Instructions to follow: Your task is to gather the lines below that hold the string "from".

---------- Data ----------

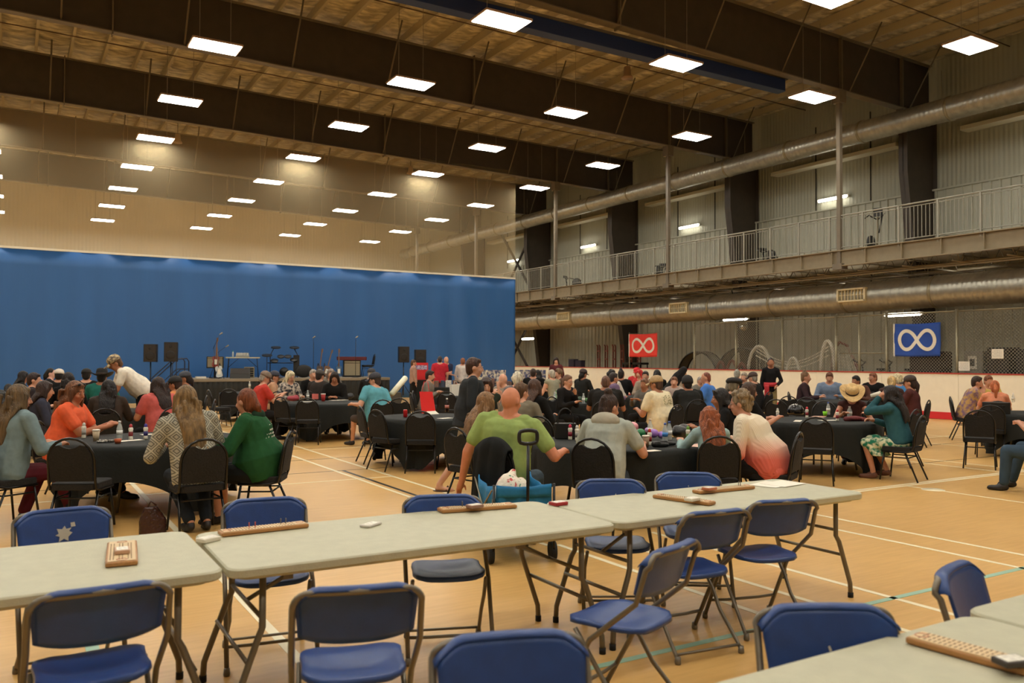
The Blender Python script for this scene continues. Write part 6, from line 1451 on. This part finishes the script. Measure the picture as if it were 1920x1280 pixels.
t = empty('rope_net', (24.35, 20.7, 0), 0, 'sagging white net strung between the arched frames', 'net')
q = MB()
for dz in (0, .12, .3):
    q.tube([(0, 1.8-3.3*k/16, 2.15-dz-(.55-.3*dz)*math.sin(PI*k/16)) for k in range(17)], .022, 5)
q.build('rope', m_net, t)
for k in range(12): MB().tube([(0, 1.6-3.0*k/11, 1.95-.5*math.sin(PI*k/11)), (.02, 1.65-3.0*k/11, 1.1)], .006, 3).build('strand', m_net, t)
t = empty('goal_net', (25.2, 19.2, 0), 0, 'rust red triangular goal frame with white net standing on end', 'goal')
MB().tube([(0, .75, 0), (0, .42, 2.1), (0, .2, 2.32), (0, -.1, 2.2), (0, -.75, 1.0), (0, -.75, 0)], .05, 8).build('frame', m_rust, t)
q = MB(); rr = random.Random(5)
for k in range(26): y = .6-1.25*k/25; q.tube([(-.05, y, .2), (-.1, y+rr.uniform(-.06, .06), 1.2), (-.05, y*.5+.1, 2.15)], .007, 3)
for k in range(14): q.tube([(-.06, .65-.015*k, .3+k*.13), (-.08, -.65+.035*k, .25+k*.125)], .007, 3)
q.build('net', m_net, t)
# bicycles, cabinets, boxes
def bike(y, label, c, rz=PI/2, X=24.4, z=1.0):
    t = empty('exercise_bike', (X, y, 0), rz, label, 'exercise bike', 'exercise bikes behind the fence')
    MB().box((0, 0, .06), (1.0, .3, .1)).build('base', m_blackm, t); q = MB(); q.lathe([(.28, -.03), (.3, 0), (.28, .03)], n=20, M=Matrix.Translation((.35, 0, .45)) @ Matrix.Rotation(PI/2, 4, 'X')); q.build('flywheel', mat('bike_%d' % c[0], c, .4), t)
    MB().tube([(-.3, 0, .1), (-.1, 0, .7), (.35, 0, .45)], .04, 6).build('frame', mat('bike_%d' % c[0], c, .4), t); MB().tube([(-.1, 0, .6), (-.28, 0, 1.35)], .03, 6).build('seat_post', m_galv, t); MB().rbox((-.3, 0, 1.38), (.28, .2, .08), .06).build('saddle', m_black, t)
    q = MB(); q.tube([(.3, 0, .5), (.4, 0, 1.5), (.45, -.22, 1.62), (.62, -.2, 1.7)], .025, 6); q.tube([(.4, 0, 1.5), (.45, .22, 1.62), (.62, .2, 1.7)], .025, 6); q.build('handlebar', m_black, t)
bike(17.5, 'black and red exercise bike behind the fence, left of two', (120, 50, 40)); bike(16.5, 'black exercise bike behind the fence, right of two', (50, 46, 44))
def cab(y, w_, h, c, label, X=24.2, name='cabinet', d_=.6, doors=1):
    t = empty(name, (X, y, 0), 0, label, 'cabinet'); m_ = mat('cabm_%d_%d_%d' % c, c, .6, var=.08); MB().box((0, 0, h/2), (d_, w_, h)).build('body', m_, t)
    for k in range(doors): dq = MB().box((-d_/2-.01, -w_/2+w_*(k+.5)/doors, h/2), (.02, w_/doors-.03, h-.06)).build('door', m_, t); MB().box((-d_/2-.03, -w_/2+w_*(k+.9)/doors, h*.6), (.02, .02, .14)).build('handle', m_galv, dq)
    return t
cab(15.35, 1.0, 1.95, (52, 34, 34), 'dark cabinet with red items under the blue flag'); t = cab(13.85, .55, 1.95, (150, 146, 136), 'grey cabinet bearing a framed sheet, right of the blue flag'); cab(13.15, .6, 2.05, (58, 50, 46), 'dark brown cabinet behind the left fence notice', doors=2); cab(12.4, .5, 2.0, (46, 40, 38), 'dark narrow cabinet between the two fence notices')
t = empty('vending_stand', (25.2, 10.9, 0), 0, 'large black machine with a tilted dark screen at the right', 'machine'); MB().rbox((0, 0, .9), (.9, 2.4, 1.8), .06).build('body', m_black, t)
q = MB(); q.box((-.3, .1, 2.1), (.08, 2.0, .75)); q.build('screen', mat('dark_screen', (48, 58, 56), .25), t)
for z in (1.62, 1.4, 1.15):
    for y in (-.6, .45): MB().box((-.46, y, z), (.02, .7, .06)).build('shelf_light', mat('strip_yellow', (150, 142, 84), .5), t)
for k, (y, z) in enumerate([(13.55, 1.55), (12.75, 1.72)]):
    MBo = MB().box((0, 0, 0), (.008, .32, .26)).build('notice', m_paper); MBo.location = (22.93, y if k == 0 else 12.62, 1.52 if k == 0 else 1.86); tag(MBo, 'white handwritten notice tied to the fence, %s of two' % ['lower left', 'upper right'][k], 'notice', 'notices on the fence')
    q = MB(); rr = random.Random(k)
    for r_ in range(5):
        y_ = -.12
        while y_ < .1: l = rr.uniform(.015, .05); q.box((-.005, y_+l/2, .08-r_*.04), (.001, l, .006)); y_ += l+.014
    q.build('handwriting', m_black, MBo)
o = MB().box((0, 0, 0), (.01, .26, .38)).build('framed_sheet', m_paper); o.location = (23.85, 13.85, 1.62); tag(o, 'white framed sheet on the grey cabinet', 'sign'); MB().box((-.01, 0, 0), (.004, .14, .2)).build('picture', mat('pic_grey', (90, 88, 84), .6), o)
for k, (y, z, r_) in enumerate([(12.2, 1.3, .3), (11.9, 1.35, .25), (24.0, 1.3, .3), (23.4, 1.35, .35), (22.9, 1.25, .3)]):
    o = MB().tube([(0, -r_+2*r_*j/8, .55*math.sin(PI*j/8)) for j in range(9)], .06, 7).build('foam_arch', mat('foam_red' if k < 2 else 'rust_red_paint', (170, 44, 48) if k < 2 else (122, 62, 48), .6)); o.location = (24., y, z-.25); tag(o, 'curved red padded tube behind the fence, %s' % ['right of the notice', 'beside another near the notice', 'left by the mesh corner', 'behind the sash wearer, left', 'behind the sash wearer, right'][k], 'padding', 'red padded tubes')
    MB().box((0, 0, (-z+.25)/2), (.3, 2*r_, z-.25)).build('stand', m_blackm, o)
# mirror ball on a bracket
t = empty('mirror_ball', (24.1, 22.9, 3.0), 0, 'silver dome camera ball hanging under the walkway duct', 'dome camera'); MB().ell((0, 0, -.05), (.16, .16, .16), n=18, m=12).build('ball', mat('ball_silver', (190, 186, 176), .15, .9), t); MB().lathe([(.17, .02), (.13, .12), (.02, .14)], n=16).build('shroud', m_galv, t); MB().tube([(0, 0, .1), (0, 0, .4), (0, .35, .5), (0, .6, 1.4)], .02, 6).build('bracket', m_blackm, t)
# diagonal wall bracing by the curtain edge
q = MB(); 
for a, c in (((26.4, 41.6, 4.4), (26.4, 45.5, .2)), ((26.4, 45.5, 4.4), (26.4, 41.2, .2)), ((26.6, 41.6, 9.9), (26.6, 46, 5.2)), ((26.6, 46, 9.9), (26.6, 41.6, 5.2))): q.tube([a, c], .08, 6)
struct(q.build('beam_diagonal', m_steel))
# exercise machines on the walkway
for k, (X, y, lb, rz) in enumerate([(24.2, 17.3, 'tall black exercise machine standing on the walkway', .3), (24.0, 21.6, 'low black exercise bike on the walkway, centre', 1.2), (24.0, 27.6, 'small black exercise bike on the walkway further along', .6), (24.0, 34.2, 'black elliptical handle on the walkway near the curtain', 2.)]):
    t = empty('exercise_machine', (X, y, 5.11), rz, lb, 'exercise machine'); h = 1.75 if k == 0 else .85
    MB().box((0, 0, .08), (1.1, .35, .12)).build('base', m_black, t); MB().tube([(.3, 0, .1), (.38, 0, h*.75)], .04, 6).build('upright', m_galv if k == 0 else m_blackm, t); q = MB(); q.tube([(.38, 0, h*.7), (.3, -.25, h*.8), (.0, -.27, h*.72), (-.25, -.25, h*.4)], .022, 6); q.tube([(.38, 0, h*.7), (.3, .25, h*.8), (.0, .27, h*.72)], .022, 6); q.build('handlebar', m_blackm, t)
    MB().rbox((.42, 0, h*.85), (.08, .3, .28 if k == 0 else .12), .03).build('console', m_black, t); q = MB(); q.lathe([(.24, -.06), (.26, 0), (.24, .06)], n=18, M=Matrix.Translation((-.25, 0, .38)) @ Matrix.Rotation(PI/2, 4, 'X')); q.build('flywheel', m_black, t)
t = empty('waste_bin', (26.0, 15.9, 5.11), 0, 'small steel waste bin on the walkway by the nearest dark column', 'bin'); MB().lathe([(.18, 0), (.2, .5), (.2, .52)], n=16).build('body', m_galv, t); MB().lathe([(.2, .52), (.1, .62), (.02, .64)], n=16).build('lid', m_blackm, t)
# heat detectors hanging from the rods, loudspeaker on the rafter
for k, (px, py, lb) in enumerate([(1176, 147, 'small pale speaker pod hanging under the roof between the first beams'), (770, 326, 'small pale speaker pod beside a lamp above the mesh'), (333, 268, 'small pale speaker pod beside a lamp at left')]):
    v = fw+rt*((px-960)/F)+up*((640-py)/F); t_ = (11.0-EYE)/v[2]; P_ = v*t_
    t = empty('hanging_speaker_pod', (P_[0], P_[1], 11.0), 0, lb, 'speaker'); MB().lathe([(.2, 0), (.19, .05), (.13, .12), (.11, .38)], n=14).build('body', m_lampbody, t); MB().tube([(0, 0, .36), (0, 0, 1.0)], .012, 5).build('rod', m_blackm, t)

----------

Finished exercise:
The Blender Python script for this scene continues. Write part 6, from line 1451 on. This part finishes the script. Measure the picture as if it were 1920x1280 pixels.
# heat detectors hanging from the rods, loudspeaker on the rafter